Sometimes I marvelled at the way I did indeed step forward, but more often I was aware of the constant struggle to make the choice to do so. For it is a choice. The alternative option always beckons and does so adorned with good arguments: it’s not a propitious moment; it is a risk too far; others are against it; there will be another moment. Often there isn’t, however, and in any event, deep down you know the
reason: the fear of being out there, exposed, prone to fail. If you never try to succeed, you never have to fail. So why do it?
There are people I’ve come across who are shorn of such doubt, who have that inner courage to step out instinctively and without forethought, and for whom it is as natural as breathing. Their problem is rather different: mine is about the battle between courage and fear, while theirs is the consequence of being fearless. Fear makes you calculate and calculation can sometimes save you (though over-calculation finishes you off); for those who don’t calculate at all but go headlong, the risk can be foolhardy and lead to downfall. But I always admired that temperament, liked its swagger and absence of manipulation.

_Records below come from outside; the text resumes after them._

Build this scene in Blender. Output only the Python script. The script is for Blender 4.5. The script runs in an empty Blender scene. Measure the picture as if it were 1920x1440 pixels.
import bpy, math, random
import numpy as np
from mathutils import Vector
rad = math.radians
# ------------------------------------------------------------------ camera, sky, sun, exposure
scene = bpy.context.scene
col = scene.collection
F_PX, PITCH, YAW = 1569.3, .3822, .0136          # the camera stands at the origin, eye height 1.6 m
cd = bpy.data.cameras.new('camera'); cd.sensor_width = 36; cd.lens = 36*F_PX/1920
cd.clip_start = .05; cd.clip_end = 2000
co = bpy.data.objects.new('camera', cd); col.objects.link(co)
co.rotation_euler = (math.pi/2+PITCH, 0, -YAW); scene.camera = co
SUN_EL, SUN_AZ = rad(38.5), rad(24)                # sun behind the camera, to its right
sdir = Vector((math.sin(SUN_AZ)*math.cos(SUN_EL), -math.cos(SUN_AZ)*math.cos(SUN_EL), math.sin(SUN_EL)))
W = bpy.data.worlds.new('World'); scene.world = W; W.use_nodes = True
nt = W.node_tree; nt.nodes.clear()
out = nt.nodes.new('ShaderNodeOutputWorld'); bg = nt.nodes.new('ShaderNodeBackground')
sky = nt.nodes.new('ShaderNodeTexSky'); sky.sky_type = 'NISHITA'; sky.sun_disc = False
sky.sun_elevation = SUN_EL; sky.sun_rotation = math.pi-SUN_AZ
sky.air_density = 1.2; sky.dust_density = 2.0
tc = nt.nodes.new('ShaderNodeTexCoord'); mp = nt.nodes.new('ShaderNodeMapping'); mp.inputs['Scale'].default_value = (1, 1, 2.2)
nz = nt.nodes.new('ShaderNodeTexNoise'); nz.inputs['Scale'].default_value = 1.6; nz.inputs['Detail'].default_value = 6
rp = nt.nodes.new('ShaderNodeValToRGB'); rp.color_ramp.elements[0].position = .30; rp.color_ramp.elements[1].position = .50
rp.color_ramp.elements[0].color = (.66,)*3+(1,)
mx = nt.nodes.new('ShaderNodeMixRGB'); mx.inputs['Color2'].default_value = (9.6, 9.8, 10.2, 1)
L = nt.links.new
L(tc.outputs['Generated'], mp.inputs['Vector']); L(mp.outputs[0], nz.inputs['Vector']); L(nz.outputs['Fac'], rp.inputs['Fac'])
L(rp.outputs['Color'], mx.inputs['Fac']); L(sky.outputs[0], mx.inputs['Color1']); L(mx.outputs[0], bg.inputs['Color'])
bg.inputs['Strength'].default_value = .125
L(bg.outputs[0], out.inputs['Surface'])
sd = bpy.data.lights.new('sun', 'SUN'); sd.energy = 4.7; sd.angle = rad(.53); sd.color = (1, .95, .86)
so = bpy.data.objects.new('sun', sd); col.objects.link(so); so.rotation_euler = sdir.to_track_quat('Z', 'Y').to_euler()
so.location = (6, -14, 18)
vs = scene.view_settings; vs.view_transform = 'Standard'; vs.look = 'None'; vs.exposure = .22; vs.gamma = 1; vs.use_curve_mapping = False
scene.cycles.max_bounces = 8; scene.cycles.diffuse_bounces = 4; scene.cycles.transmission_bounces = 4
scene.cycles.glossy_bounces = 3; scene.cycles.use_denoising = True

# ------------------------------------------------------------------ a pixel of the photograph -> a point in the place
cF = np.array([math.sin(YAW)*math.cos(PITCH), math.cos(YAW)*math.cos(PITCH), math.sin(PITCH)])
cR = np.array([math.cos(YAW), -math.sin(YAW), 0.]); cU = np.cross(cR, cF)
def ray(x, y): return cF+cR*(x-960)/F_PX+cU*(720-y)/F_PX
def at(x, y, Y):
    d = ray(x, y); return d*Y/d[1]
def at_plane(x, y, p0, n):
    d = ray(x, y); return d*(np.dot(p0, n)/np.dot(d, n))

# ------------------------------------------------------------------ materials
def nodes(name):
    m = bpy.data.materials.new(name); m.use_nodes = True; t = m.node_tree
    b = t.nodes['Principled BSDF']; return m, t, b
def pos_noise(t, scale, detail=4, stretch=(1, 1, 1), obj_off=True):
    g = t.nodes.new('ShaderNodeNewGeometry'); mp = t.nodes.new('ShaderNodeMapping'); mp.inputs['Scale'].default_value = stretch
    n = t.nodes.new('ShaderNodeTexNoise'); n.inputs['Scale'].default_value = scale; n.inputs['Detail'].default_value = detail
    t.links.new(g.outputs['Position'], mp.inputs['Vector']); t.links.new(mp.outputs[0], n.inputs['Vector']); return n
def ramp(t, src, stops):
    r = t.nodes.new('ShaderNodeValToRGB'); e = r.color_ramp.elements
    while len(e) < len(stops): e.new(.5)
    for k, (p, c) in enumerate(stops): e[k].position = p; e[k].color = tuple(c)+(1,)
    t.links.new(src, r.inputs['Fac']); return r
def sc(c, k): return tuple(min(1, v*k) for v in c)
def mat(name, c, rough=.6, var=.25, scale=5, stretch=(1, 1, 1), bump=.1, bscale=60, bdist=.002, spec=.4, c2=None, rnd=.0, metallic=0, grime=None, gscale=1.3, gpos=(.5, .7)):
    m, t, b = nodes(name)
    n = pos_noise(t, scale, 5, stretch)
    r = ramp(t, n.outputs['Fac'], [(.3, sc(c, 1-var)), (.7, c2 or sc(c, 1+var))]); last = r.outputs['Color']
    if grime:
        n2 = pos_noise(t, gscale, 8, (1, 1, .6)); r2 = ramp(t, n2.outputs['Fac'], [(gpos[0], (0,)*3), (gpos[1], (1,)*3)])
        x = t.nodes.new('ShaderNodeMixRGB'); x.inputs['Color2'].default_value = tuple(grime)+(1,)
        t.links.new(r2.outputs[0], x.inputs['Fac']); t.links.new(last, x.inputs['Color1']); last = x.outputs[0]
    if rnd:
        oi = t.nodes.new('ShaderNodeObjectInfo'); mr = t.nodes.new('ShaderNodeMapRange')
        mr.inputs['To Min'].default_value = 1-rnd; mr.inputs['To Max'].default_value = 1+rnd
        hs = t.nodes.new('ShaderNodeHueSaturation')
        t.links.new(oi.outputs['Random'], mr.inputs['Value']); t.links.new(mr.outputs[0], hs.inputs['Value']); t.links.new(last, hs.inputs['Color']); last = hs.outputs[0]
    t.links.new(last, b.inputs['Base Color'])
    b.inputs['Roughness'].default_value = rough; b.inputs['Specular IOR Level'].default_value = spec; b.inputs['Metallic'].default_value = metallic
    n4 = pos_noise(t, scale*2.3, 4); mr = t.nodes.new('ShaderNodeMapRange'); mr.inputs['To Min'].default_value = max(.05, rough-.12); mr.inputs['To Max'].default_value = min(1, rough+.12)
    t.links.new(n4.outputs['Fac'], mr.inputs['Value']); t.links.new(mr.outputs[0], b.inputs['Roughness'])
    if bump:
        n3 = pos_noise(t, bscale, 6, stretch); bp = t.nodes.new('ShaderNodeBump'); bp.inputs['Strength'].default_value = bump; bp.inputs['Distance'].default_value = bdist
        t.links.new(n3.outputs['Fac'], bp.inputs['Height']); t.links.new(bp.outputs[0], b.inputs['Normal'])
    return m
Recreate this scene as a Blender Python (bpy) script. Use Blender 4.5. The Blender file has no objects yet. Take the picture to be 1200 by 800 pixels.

After leaving Oxford I had joined the Labour Party. Geoff Gallop, who had left the year before me, had decided to join the Australian Labor Party. ‘It may be a sell-out,’ he said cheerfully, ‘but it’s the only way we are ever going to make change.’ His free spirit had finally rebelled against the dogma and blinkers of the far left, and I suspect he was also prodded by the vast Aussie common sense of his wife Bev.
From 1975 to 1983 I toiled away in various parts of the party. But my views began to shift. For a start I was working, and really hard work it was. Through a girlfriend, I got an introduction to the famous Derry Irvine, then only thirty-six and regarded as one of the best and brightest junior counsels at the Bar. And so began that life-changing relationship.